# What to do:
State only how many lines contain the string "scene".

# Information supplied:
↓

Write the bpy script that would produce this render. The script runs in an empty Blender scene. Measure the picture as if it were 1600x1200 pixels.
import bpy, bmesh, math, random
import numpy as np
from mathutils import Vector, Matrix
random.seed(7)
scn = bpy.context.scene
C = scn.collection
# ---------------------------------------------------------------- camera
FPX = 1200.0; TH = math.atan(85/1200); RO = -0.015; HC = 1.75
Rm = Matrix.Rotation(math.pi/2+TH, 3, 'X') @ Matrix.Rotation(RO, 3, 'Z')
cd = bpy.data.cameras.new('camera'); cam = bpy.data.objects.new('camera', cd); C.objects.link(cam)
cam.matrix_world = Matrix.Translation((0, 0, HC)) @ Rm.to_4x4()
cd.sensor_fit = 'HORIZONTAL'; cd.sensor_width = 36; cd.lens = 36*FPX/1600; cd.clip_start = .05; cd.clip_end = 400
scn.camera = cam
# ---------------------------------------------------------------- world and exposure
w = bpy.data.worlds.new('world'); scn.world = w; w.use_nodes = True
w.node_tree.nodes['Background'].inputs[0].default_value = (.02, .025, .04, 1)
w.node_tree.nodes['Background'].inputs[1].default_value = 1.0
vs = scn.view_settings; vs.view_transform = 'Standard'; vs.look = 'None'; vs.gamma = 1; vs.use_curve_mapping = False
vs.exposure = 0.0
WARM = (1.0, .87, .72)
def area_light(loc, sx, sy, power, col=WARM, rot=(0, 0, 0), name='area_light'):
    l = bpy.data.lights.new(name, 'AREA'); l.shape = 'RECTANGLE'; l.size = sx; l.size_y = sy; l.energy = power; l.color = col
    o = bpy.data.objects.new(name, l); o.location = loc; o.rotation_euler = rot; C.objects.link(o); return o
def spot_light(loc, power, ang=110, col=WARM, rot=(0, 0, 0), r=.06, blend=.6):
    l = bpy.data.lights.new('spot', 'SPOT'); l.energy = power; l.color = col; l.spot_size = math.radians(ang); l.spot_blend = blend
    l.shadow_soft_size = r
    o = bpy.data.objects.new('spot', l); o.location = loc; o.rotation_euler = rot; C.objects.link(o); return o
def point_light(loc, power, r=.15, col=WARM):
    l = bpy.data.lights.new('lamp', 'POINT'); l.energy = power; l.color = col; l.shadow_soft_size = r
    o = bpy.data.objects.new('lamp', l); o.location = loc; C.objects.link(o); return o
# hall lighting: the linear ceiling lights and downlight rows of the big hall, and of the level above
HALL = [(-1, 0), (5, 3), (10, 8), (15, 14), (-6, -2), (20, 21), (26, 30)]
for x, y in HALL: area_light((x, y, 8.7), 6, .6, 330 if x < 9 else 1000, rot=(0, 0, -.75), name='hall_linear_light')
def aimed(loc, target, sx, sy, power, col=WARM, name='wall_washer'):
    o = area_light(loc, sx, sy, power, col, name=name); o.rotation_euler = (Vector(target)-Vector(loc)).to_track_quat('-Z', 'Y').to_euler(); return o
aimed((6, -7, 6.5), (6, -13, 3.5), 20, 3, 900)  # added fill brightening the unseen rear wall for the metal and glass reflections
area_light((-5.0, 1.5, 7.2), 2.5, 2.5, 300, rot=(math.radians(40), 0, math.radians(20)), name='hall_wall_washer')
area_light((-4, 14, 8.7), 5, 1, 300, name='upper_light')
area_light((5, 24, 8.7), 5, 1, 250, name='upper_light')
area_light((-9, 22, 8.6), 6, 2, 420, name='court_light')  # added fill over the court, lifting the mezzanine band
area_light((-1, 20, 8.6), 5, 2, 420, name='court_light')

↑

# Solution:
2